En estas circunstancias, Ponte deja caer su “caja negra”. Y, como en la mayoría de sus libros, el abracadabra de la cuestión, las palabras claves son, una vez más, por supuesto, poder y censura. ¿Recuerdan su peculiar teoría de los ciclos en la Historia de Cuba? Tiene que ver con El Mégano y la decepción de Ernesto Guevara con el filme: “¡Y Batista se asustó tanto por esta película!”, comentó el Che, sorprendido ante la paranoia de la censura prerrevolucionaria. “Igualmente”, nos dice Ponte, “quién conozca la reacción oficial ante P.M. y se haga una copia del filme estará llamado a repetir la reacción del comandante Guevara”. Como si la Historia de Cuba fuera producto de la máquina de La invención de Morel, aquella novela de Adolfo Bioy Casares donde las cosas se repetían, literalmente.
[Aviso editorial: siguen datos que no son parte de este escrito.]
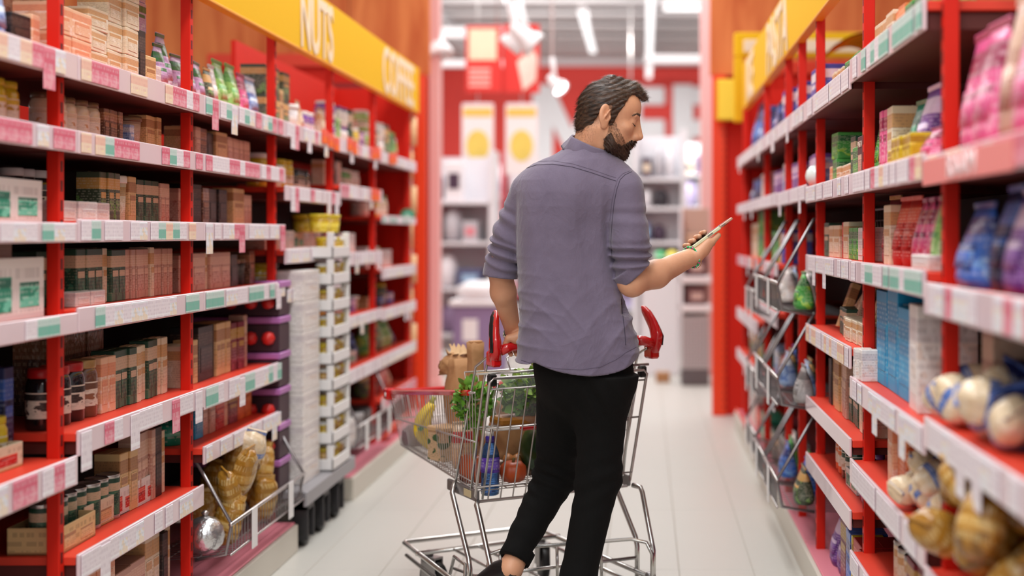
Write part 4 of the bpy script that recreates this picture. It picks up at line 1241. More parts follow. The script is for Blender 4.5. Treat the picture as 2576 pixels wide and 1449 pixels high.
def bar(x, y0, y1, z, lb):
    t = thing('ceiling_luminaire', lb, 'lamp', (x, y0, z))
    MB().cbox(-.05, .05, 0, y1 - y0, 0, .09, .006).obj('housing', m_lampw, t)
    MB().cbox(-.045, .045, .02, y1 - y0 - .02, -.02, 0, .004).obj('tube_cover', mat('tube_white', (250, 250, 250), .4, emit=1.2), t)
bar(-.765, 16.3, 20, 3.97, 'white tube luminaire above and left of the man head')
bar(-1.57, 15.2, 17.6, 3.97, 'white tube luminaire behind the spotlight heads')
bar(.07, 15.2, 23.5, 4.0, 'long white tube luminaire running down the hall centre')
t = thing('ceiling_luminaire', 'white tube luminaire lying crosswise near the right portal', 'lamp', (.62, 15.5, 3.86))
MB().cbox(-.42, .55, -.05, .05, 0, .09, .006).obj('housing', m_lampw, t)
MB().cbox(-.4, .53, -.045, .045, -.02, 0, .004).obj('tube_cover', mat('tube_white', (250, 250, 250), .4, emit=1.2), t)
t = thing('screen_sign', 'dark blue wide screen hanging beneath the big white letters', 'sign', (0, 17, 0))
a = P(1606, 459, 17); b2 = P(1668, 430, 17)
MB().cbox(a.x - .4, b2.x, 0, .05, a.z, b2.z, .005).obj('panel', mat('navy_panel', (60, 58, 92), .4), t)
MB().cbox(a.x - .42, b2.x + .02, .05, .07, a.z - .02, b2.z + .02, .005).obj('frame', m_wall_white, t)
MB().tube([(a.x - .1, .06, b2.z), (a.x - .1, .06, 4.36)], .01, 6).obj('hanging_wire', m_zinc, t)

# merchandise stands
m_stand = mat('stand_white', (228, 226, 230), .5)
m_stand_r = mat('stand_pink_red', (206, 96, 104), .5)
PAL = [('white', (234, 232, 236)), ('pale grey', (190, 188, 194)), ('mauve', (130, 108, 140)), ('dark plum', (70, 52, 72)), ('pink', (226, 140, 150)),
       ('slate blue', (90, 96, 130)), ('cream', (232, 214, 190)), ('red', (214, 60, 54)), ('sky blue', (160, 196, 226)), ('charcoal', (52, 48, 54)), ('lavender', (196, 184, 220))]
pals = [mat('far_' + n_.replace(' ', '_'), c_, .5) for n_, c_ in PAL]
far_box, far_bag = {}, {}
for i, m_ in enumerate(pals):
    far_box[i] = MB().cbox(-.5, .5, -.5, .5, 0, 1, .03).mesh('far_package', m_)
    rg = [[(.5 * s_ * math.cos(a_) * (1 + .12 * math.cos(3 * a_)), .5 * s_ * math.sin(a_), z_) for a_ in np.linspace(0, 2 * PI, 14, endpoint=False)] for s_, z_ in ((.3, 0), (.9, .1), (1, .4), (.9, .75), (.5, .95), (.2, 1))]
    far_bag[i] = MB().loft(rg).mesh('far_bundle', m_)
    far_lab = MB().box(-.3, .3, -.515, -.5, .3, .7).mesh('front_label', pals[(i + 3) % len(pals)])
FAR_LABEL = [MB().box(-.3, .3, -.52, -.5, .3, .7).mesh('front_label', m_) for m_ in pals]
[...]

Creo innecesario aclarar que el mismo desencanto me ocupa hoy al leer Los siete contra Tebas, de Antón Arrufat, y Fuera del juego, de Heberto Padilla. ¡Y la Unión de Escritores y Artistas de Cuba se asustó tanto por estos ejemplares! Sí. El 15 de noviembre de 1968, el danbrowniano Comité Director de la UNEAC publicó lo siguiente:

¿A quién o a quiénes sirven estos libros? ¿Sirven a nuestra revolución, calumniada en esa forma, herida a traición por tales medios? Evidentemente, no. […] esa poesía y ese teatro sirven a nuestros enemigos, y sus autores son los artistas que ellos necesitan para alimentar su caballo de Troya […].

Digno de Shakespeare. Una tragedia protagonizada por los escritores locales Antón “Voldemor” Arrufat y Heberto “Catch me If you can” Padilla.

Por esos días pasaban en los cines Memorias del subdesarrollo. Justo por esos días un tal Sergio Carmona, más conocido como Sergio Corrieri, monologaba: “Elena demostró ser totalmente inconsecuente, es pura alteración […]. No relaciona las cosas, esa es una de las señales del subdesarrollo, la incapacidad para relacionar las cosas, acumular experiencia y desarrollarse”.

En el libro de Ponte, ¿ustedes saben quién es Elena, verdad?